• [Brief]: What number of lines in the material contain the word "script"? Give that number alone.

-----

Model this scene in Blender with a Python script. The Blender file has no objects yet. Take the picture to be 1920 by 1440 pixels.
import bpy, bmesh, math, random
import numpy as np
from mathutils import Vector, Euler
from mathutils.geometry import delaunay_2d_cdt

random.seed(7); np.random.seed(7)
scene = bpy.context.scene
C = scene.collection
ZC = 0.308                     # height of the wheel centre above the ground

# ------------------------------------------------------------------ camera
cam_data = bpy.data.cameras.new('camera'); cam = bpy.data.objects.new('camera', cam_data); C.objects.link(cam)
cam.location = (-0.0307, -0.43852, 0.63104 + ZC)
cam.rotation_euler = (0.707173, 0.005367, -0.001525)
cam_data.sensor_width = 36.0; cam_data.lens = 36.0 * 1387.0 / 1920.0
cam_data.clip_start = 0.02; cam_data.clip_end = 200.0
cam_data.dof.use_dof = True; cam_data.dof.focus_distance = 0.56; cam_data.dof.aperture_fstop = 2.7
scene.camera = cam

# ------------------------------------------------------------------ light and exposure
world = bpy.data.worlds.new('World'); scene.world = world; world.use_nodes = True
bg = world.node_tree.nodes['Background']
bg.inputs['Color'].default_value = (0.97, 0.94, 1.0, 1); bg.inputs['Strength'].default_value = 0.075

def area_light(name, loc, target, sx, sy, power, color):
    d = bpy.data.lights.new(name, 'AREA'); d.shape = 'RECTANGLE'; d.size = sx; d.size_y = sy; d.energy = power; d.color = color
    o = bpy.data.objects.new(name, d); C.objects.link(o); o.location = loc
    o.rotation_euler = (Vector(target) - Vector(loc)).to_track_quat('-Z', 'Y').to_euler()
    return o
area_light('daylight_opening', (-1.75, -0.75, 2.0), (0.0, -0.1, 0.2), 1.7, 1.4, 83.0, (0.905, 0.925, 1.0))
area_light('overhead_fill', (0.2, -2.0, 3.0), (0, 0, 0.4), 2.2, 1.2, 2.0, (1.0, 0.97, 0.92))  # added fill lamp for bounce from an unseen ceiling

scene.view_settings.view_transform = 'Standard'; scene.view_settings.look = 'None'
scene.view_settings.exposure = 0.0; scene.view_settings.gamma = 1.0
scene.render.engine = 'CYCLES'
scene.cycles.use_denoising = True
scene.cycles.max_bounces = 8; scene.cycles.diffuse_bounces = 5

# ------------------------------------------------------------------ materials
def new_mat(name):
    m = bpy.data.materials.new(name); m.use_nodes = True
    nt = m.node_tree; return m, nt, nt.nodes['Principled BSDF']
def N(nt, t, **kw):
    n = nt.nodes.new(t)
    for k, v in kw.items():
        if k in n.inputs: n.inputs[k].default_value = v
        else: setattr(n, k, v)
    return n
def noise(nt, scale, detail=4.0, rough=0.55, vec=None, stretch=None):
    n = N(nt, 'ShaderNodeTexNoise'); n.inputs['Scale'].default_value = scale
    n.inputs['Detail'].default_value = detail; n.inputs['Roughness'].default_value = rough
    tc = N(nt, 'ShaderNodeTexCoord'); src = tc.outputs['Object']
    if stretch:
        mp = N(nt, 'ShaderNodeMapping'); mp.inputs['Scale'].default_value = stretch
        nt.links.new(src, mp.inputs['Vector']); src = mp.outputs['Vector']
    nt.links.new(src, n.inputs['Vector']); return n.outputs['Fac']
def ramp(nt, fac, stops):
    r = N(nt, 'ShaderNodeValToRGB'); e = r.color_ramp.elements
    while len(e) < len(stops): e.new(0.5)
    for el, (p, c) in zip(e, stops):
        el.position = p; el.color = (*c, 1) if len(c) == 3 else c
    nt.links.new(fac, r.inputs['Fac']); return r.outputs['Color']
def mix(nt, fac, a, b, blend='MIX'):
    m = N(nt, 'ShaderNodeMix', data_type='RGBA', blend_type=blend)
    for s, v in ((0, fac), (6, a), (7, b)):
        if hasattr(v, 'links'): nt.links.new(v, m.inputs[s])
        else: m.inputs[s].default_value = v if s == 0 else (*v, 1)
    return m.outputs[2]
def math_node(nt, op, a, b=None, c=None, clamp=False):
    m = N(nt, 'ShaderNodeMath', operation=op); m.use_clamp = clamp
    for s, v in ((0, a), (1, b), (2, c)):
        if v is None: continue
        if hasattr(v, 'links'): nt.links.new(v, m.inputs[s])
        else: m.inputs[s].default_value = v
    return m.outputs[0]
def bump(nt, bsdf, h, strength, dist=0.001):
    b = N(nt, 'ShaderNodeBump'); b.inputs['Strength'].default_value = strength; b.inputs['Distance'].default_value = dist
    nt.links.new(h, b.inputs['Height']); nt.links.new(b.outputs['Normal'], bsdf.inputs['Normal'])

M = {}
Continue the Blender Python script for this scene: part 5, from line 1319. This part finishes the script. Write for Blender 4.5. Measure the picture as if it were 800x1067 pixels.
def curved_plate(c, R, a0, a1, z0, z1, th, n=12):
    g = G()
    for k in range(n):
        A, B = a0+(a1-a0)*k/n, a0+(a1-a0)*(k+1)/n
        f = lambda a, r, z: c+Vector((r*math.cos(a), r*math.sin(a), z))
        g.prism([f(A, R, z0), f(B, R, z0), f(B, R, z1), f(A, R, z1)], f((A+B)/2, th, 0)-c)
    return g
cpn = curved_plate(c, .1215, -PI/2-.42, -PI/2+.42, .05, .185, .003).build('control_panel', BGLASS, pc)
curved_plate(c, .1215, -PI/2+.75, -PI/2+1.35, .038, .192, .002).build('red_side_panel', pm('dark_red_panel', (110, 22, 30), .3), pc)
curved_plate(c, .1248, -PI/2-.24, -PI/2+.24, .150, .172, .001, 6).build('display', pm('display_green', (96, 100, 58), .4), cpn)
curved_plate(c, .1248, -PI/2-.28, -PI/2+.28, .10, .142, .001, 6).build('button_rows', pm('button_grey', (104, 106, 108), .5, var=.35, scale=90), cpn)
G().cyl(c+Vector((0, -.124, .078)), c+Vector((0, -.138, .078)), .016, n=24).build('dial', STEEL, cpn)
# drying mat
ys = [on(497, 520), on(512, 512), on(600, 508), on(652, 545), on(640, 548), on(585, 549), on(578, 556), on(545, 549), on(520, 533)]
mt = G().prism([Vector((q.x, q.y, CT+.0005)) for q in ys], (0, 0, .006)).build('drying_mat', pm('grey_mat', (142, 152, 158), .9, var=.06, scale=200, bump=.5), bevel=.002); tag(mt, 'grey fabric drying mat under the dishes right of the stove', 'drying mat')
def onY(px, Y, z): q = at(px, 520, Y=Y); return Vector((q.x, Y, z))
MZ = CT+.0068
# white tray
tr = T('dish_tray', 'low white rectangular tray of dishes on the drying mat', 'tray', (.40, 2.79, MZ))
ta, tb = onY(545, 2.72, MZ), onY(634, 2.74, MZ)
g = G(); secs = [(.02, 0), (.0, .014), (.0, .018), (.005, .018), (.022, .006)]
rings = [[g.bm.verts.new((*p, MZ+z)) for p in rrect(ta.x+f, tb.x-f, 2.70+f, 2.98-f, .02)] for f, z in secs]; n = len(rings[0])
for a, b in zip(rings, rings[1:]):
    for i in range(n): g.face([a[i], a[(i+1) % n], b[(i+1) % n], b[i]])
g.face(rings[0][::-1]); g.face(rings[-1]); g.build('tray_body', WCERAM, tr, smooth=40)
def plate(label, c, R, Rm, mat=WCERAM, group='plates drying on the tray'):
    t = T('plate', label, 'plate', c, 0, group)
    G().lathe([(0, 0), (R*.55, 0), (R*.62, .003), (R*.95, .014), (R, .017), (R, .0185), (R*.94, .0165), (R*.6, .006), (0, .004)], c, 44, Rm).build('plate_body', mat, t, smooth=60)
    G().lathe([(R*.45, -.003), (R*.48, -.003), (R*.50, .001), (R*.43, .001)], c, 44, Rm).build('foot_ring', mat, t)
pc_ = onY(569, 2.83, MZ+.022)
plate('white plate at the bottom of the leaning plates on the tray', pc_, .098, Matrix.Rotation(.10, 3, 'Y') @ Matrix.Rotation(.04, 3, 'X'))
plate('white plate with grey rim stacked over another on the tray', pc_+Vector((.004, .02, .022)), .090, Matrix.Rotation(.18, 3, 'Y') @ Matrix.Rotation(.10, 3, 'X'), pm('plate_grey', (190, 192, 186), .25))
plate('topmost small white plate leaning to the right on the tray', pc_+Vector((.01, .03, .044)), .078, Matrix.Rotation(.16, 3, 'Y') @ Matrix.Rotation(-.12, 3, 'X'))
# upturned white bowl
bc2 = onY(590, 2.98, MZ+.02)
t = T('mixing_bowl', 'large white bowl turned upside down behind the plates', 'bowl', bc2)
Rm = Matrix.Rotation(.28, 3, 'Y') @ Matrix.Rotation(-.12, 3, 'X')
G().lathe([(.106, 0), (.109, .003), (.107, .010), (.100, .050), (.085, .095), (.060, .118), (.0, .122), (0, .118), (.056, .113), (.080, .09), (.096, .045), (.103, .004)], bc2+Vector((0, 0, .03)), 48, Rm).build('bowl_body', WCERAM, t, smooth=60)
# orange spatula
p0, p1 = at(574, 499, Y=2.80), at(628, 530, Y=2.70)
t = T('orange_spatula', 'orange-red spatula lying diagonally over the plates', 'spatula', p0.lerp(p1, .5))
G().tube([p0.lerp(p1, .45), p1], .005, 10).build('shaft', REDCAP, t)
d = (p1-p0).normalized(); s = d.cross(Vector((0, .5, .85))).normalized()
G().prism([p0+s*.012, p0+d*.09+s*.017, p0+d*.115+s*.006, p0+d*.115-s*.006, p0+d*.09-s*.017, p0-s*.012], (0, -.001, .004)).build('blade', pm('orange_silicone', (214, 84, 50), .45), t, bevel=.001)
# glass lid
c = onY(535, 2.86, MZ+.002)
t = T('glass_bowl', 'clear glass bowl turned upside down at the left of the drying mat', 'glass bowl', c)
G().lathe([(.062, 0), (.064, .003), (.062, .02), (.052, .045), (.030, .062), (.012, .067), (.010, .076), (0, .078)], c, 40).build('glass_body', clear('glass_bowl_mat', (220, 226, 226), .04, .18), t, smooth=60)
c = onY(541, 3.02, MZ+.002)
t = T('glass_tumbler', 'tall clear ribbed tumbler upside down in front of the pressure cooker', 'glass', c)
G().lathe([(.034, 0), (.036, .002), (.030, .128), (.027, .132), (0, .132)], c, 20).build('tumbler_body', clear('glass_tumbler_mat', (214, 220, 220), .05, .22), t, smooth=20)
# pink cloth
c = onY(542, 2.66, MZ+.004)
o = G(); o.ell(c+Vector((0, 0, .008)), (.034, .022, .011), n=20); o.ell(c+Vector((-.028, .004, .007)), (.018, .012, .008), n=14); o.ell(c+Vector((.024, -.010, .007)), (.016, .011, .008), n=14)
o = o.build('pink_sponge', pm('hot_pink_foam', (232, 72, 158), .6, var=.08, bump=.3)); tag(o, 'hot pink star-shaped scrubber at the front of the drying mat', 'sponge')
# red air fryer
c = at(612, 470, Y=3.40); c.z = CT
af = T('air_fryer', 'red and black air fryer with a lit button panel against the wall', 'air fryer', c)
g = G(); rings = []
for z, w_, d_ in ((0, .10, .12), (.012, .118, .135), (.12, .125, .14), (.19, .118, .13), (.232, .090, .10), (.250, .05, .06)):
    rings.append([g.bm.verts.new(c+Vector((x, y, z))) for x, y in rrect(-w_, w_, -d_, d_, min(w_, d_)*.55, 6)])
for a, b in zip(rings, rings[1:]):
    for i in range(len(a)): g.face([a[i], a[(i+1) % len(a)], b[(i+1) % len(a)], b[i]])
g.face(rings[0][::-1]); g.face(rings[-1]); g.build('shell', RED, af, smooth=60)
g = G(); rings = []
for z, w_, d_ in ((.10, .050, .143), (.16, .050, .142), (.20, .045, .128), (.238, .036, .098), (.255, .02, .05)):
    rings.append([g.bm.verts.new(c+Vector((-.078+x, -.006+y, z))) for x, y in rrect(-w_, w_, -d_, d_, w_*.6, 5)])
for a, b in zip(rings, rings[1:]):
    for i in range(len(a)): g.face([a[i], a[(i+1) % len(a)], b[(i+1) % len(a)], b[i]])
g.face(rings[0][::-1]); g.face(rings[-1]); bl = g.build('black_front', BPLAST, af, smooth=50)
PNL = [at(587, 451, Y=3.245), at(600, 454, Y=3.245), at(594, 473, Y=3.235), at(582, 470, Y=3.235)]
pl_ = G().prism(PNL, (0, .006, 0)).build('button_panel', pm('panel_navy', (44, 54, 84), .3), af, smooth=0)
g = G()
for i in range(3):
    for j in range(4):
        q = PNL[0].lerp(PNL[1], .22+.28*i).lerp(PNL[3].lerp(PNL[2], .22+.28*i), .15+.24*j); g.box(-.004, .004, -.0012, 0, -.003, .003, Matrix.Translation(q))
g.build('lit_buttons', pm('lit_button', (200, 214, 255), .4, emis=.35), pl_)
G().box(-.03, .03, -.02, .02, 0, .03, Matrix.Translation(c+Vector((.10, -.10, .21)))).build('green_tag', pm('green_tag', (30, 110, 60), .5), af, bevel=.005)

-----

• [The answer]: 2